## Written request
Extract, exactly, the lines from the line containing "Write a Blender" to the line containing "R = math.radians", with both lines included and any pictures left out.

Rows from a 3D scene dataset:
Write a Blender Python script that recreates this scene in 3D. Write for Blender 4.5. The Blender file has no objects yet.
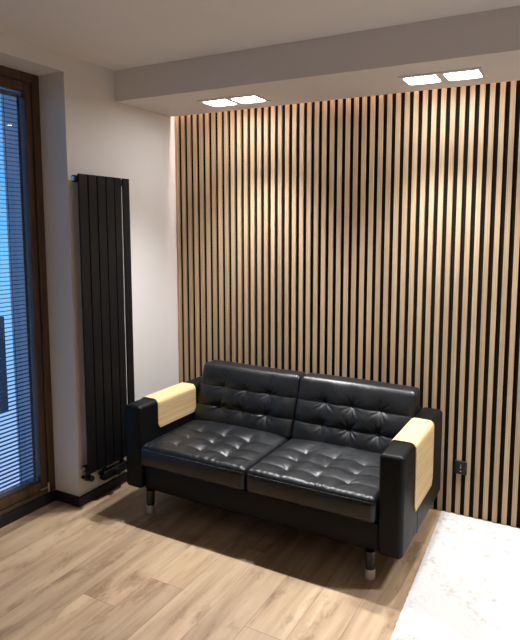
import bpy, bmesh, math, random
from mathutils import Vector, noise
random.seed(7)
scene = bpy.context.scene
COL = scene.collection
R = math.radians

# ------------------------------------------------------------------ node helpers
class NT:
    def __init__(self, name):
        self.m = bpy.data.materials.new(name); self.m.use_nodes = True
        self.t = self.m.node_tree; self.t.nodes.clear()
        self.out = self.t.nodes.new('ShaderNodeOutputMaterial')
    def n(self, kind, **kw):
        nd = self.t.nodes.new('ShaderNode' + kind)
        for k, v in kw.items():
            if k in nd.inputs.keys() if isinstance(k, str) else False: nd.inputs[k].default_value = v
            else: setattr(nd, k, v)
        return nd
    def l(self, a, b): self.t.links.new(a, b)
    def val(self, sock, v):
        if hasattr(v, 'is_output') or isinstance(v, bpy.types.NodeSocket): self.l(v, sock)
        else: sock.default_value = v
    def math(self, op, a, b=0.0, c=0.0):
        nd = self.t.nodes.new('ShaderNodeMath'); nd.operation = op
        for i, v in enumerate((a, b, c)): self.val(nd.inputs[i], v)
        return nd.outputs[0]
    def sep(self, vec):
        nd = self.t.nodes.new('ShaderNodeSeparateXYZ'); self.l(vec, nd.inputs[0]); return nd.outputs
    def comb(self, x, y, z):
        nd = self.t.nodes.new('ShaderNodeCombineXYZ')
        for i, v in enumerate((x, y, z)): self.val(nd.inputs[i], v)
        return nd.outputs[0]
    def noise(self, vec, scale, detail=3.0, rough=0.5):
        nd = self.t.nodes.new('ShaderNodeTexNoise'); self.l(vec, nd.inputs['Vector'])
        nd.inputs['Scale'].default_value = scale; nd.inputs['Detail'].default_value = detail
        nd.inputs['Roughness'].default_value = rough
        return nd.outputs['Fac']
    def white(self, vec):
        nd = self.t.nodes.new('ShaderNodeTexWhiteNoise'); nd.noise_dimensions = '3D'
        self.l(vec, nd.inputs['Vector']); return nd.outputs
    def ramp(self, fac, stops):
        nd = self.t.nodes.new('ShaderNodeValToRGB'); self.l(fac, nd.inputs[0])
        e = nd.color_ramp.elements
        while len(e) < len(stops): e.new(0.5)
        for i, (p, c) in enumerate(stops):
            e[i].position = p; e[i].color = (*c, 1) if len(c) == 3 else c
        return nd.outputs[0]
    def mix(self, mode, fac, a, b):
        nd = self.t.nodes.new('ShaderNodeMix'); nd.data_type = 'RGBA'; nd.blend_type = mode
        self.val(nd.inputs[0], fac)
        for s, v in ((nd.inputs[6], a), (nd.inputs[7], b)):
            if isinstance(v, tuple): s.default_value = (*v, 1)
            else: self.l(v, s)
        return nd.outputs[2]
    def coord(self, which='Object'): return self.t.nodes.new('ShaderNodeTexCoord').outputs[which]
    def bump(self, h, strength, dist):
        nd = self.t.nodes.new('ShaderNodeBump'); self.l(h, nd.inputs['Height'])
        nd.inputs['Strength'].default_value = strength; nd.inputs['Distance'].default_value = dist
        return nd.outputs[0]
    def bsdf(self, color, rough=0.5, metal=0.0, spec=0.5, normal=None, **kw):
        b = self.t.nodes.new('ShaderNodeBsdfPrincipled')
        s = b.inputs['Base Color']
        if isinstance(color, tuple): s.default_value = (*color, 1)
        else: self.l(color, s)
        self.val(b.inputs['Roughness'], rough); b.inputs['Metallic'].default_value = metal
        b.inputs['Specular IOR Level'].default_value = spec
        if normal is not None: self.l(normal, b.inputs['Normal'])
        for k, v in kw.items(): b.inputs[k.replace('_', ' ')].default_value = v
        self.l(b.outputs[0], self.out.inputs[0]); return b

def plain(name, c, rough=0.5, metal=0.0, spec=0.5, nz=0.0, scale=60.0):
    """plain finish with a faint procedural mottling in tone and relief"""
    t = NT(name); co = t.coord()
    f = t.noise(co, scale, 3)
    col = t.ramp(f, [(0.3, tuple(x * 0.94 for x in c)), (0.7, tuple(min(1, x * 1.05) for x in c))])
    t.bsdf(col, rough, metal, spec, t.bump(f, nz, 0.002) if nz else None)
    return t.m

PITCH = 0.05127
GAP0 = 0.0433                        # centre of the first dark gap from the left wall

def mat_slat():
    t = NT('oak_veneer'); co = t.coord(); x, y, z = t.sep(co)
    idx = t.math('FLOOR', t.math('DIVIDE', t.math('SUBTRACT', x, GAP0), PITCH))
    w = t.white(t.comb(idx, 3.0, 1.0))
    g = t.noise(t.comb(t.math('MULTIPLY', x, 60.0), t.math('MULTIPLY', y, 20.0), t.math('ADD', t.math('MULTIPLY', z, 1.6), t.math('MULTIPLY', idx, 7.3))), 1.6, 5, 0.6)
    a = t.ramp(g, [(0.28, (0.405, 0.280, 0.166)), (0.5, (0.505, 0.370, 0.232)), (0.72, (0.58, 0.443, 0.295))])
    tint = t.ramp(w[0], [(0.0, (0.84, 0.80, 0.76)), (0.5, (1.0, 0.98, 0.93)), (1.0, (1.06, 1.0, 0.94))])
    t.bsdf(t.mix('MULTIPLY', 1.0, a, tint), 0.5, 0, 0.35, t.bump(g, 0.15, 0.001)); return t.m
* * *
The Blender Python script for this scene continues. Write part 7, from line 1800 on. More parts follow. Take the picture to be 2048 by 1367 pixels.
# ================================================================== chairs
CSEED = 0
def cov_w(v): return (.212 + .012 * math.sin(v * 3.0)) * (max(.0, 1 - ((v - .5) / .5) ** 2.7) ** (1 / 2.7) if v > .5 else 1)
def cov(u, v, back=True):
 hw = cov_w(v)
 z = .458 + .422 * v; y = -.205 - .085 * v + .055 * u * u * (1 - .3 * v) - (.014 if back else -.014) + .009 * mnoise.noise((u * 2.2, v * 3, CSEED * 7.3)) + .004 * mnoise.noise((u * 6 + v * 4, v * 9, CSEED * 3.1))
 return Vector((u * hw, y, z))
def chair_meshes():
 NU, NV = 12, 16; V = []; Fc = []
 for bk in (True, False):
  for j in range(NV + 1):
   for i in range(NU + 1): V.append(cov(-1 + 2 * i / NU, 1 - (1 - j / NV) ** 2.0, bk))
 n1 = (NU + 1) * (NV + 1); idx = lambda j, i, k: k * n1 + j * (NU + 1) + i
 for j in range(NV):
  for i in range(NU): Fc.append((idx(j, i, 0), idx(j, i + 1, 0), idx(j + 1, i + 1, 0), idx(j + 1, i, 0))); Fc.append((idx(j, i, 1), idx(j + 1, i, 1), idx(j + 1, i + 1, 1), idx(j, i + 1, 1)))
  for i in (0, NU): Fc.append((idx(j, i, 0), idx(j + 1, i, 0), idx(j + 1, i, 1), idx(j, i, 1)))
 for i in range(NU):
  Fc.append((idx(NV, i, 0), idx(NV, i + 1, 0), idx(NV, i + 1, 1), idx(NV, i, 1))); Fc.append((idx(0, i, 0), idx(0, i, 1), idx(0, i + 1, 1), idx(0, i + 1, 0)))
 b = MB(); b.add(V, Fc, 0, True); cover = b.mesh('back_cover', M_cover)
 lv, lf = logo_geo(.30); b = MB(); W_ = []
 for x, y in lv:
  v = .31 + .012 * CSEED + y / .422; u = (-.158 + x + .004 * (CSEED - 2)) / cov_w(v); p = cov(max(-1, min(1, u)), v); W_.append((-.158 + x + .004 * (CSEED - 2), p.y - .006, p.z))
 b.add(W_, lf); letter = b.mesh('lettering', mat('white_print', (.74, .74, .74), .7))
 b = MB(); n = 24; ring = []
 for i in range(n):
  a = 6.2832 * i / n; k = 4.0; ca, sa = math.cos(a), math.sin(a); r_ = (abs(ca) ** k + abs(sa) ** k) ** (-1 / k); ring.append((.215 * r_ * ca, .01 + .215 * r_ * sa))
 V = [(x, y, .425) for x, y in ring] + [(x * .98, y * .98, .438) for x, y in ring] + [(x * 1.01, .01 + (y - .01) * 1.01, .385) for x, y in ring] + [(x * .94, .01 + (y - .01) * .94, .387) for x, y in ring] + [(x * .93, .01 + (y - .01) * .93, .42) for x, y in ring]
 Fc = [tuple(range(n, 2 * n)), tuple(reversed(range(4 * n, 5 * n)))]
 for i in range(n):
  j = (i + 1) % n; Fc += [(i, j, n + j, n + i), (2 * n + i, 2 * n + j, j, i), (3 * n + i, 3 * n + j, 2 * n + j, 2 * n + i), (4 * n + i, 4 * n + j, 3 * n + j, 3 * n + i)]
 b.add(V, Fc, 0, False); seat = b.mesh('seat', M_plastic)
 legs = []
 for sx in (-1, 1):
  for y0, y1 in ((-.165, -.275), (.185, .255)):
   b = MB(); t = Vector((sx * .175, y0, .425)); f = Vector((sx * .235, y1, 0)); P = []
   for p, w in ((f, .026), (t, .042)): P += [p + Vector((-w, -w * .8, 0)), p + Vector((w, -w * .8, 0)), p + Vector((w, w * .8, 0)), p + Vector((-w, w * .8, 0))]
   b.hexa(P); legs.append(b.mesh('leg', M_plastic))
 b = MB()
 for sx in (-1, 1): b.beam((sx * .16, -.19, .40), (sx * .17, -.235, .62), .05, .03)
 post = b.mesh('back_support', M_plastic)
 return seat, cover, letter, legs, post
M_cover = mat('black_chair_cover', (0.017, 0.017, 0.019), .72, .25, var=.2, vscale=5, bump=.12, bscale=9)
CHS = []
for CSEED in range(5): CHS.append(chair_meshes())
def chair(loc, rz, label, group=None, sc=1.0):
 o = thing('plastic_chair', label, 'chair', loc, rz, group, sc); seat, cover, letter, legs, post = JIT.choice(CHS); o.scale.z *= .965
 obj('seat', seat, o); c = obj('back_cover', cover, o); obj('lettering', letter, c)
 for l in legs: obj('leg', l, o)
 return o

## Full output
Write a Blender Python script that recreates this scene in 3D. Write for Blender 4.5. The Blender file has no objects yet.
import bpy, bmesh, math, random
from mathutils import Vector, noise
random.seed(7)
scene = bpy.context.scene
COL = scene.collection
R = math.radians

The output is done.